Veranstaltungen sorgfältig vorbereiten

Weil in Harsewinkel aber momentan keiner mehr so richtig vernünftig sein will, spricht Bürgermeister Haase derzeit viel mit den Schutzbeamten vor Ort. Besuchern erzählt der Ur-Harsewinkler gerne die vielen positiven Beispiele aus seinem Städtchen, in dessen Rathaus er seit 40 Jahren wirkt. Dennoch wurde die Stadtwacht jetzt aus ihrem Dornröschenschlaf wachgeküsst und patroulliert wieder durch die Straßen. Eine erneute Bürgerbefragung ist geplant. Die nächsten Veranstaltungen sollen sorgfältig vorbereitet werden, damit es nicht zu Ausschreitungen kommt. Neben denen, die "nur gerne mitgrölen", kennt der Verfassungsschutz Bielefeld acht bis zwölf organisierte Neonazis aus dem Raum Harsewinkel-Greffen, die regelmäßig in Erscheinung treten.

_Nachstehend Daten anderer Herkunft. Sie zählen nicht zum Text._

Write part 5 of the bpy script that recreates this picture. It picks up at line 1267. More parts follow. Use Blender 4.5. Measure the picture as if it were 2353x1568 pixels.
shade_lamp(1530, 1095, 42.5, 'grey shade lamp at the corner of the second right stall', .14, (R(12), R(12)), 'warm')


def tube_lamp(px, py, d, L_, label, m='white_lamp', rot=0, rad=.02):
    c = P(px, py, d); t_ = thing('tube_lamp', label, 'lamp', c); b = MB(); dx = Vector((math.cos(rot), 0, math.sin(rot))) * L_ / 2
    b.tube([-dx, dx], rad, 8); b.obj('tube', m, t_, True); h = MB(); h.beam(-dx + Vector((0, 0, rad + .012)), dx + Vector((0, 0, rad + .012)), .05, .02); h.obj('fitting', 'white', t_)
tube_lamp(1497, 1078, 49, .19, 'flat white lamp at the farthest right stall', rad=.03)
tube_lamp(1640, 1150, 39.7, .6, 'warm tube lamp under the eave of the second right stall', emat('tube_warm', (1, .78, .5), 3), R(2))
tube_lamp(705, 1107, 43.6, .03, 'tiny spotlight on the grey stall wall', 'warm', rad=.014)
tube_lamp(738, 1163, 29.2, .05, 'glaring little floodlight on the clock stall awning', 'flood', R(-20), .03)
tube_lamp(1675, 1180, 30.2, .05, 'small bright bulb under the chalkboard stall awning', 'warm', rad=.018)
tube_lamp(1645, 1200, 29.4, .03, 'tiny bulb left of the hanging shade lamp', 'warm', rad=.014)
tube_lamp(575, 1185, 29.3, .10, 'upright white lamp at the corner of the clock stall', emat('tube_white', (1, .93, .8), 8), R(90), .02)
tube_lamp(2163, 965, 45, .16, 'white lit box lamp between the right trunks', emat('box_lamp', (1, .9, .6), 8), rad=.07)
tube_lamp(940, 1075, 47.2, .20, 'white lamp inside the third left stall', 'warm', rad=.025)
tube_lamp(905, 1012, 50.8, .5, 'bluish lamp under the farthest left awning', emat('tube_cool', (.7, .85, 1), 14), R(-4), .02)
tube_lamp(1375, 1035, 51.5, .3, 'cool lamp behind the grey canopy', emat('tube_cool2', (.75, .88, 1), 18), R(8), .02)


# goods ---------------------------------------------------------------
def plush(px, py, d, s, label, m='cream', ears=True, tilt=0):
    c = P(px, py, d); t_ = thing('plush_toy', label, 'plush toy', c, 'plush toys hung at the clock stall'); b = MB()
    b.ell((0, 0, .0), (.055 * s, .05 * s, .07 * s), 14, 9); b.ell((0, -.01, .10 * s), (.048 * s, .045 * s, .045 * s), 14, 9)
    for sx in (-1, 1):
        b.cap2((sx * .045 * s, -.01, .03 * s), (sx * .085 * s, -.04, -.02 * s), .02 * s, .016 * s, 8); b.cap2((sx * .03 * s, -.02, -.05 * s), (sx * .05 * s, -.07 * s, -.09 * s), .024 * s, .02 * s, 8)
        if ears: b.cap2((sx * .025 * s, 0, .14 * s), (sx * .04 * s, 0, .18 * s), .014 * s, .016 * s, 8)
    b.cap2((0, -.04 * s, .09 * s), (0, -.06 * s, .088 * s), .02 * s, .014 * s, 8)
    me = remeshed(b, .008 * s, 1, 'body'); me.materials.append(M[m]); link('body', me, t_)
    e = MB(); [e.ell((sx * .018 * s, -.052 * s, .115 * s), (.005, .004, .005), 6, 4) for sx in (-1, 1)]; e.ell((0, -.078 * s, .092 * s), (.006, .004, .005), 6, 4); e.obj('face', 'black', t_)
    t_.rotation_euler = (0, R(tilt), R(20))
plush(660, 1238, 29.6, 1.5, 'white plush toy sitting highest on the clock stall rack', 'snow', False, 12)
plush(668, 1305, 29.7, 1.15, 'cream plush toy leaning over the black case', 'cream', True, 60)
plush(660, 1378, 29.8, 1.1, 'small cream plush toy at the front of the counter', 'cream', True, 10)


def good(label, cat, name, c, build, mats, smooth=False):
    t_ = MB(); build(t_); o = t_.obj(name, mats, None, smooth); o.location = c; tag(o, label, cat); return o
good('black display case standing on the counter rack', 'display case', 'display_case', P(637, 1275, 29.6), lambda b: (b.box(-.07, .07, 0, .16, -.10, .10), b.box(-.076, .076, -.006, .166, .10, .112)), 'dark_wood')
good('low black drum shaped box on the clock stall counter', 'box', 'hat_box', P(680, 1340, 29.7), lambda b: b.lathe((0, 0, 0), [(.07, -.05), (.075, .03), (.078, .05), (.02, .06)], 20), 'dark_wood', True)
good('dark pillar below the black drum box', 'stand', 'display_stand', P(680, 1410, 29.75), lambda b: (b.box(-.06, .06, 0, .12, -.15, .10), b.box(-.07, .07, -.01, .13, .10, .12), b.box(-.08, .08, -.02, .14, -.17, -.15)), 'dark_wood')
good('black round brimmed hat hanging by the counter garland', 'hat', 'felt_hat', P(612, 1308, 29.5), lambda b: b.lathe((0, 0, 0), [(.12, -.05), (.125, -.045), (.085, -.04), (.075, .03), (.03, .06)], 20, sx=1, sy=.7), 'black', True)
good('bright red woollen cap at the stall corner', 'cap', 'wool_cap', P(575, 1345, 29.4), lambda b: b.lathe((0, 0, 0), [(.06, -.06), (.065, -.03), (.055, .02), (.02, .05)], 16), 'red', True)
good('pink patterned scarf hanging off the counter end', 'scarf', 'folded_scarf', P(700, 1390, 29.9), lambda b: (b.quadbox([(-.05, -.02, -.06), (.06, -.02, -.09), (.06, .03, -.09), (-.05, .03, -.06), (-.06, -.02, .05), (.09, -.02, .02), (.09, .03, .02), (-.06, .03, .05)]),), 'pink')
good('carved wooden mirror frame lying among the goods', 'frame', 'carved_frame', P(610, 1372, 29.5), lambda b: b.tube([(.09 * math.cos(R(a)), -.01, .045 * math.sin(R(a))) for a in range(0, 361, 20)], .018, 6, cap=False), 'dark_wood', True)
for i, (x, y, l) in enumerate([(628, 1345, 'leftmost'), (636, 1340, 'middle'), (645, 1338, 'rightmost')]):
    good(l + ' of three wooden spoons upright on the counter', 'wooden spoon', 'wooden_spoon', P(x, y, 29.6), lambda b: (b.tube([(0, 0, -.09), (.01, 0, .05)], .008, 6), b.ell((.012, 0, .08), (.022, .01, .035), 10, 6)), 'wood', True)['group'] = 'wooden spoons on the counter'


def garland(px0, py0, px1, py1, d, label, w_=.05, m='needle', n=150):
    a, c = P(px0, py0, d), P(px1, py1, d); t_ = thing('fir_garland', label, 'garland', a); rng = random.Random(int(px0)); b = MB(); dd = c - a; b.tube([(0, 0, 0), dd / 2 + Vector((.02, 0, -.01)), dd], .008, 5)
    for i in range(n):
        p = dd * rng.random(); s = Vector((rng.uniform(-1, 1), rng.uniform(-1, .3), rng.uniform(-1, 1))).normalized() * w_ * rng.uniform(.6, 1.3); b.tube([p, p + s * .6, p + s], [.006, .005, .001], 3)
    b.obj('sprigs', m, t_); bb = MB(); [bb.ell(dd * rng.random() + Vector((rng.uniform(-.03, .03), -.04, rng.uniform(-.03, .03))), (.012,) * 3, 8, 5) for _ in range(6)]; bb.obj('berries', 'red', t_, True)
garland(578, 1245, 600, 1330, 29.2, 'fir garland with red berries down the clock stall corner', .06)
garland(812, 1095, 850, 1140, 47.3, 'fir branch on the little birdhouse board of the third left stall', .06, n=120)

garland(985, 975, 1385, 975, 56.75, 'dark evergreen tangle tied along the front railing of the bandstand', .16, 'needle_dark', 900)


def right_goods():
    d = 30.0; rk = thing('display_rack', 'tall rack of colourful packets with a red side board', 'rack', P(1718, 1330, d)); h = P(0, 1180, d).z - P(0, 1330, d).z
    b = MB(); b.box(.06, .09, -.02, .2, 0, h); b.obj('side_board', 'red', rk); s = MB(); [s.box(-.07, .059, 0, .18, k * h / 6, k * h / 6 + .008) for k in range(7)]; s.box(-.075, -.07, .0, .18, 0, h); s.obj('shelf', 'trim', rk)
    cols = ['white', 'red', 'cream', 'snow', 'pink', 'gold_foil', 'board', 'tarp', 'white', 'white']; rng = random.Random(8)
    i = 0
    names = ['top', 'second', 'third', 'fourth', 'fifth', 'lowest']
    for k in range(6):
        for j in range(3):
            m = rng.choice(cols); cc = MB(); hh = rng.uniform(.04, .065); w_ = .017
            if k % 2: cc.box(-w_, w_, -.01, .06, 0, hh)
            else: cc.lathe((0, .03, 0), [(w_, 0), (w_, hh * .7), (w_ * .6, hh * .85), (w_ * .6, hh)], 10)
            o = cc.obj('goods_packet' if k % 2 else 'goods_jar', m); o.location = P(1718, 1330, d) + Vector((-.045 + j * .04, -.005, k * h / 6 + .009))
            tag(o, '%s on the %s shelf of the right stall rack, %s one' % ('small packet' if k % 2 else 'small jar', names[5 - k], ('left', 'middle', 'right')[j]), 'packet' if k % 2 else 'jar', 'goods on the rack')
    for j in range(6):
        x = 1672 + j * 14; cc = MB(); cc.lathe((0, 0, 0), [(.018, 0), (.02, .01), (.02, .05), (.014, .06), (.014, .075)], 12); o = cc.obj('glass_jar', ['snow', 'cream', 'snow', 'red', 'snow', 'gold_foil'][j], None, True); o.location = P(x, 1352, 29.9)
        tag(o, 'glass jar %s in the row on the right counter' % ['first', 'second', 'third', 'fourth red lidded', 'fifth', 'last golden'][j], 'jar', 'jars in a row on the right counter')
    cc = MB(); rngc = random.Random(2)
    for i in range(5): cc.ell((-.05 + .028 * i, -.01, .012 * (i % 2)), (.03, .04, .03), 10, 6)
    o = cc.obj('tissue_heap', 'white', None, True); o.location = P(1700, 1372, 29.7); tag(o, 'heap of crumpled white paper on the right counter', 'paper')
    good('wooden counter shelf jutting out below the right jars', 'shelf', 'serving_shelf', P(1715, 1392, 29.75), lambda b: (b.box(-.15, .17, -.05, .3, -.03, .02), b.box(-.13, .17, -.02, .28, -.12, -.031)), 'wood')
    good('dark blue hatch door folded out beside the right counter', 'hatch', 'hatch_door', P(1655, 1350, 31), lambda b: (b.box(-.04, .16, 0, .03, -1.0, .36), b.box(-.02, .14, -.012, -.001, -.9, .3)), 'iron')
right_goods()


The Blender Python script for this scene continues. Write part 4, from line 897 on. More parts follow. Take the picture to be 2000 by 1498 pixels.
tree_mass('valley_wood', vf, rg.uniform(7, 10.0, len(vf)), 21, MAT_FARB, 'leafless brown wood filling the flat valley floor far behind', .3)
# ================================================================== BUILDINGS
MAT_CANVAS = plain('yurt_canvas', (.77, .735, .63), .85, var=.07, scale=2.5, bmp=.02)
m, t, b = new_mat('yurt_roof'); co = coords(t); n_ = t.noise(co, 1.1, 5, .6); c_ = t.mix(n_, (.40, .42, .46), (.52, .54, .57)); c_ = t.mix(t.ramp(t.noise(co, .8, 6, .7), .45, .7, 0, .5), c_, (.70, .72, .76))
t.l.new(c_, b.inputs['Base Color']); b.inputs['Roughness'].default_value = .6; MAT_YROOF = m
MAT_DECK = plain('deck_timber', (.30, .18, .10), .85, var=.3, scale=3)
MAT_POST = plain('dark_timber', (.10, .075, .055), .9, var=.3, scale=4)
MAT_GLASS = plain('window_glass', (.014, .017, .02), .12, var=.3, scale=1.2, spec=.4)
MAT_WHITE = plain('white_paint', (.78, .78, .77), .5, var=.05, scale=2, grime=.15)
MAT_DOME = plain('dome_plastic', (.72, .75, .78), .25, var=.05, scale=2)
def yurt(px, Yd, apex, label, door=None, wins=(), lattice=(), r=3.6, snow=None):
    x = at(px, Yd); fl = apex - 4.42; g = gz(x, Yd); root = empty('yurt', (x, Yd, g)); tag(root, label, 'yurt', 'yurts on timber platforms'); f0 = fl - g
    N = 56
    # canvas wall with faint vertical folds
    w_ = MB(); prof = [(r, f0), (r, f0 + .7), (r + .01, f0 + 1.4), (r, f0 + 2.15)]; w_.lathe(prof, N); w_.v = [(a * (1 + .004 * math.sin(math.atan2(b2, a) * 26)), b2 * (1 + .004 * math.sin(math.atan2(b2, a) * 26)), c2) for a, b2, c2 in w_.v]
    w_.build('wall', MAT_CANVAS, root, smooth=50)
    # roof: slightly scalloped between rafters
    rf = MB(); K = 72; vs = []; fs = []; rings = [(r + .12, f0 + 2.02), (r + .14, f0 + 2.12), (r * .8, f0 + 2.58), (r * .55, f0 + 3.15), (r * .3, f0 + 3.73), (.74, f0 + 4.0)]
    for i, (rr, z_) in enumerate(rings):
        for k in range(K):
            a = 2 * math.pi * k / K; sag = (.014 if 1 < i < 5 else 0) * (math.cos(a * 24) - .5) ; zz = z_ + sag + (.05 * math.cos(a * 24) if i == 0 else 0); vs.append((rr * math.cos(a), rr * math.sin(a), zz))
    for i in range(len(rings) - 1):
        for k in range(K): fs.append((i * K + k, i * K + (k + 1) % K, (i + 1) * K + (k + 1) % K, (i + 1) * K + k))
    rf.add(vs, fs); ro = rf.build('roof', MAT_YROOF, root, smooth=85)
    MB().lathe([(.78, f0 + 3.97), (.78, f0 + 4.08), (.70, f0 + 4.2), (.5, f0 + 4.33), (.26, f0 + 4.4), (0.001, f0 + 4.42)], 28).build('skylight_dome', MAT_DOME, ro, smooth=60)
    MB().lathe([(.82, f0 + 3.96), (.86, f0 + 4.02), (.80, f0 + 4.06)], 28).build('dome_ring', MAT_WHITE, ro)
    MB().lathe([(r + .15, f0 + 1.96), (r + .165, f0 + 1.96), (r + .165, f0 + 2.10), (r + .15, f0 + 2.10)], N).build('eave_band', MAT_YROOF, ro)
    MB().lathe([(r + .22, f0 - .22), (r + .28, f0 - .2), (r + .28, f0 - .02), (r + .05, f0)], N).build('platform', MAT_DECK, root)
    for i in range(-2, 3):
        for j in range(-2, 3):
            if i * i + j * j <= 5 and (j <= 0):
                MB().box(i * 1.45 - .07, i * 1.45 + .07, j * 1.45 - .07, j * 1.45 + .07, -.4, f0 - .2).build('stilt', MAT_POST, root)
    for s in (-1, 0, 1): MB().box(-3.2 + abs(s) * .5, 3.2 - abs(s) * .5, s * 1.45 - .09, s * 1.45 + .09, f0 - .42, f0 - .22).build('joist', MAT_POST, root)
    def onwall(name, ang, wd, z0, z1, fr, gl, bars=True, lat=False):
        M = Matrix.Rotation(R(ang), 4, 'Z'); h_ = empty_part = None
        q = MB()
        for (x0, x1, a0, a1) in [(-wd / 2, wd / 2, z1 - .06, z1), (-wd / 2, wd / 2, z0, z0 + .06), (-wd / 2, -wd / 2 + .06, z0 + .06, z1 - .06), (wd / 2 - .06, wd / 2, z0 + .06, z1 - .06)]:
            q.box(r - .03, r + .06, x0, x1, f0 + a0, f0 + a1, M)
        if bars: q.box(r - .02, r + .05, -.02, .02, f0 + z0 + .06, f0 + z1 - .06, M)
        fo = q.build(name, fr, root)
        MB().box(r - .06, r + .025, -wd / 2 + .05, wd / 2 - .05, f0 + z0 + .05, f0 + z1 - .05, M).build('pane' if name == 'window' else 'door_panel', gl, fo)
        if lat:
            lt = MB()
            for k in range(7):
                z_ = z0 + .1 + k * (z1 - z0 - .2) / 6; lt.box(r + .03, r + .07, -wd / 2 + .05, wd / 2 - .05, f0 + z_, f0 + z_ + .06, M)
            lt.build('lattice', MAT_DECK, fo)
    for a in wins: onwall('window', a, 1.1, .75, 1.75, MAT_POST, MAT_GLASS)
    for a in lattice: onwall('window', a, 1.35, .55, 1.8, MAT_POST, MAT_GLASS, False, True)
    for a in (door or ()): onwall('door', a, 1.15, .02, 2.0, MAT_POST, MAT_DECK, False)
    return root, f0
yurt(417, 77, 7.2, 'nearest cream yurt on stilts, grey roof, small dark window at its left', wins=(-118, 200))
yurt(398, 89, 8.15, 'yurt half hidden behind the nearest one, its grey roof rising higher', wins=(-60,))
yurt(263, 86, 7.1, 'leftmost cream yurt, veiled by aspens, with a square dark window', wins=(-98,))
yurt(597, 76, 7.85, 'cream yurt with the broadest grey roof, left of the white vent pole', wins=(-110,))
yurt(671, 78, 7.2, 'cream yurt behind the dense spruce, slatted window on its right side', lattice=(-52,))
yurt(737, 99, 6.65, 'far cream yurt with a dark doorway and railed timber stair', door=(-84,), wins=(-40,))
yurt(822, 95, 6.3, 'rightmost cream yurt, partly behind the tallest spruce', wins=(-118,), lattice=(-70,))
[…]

Auch die Antifaschistische Jugendorganisation fühlt sich nach den Entwicklungen in der Stadt wieder auf den Plan gerufen mt Aktionen gegen Rechts. "Seltsamerweise kommen die meisten Mitglieder der NPD/JN aus dem Raum Harsewinkel/ Greffen/Versmold/Sassenberg", so ein Mitglied der Sozialistischen Kulturarbeit Gütersloh. Dort wird die Szene genauestens beobachtet. Die Erfährung:

Nach der Neonazi-Hochphase in den 80er Jahren habe die organisierte rechte Szene keine größere Rolle mehr in der ländlichen Region rund um Gütersloh gespielt. Jetzt aber sei man beunruhigt: "Es wächst was nach."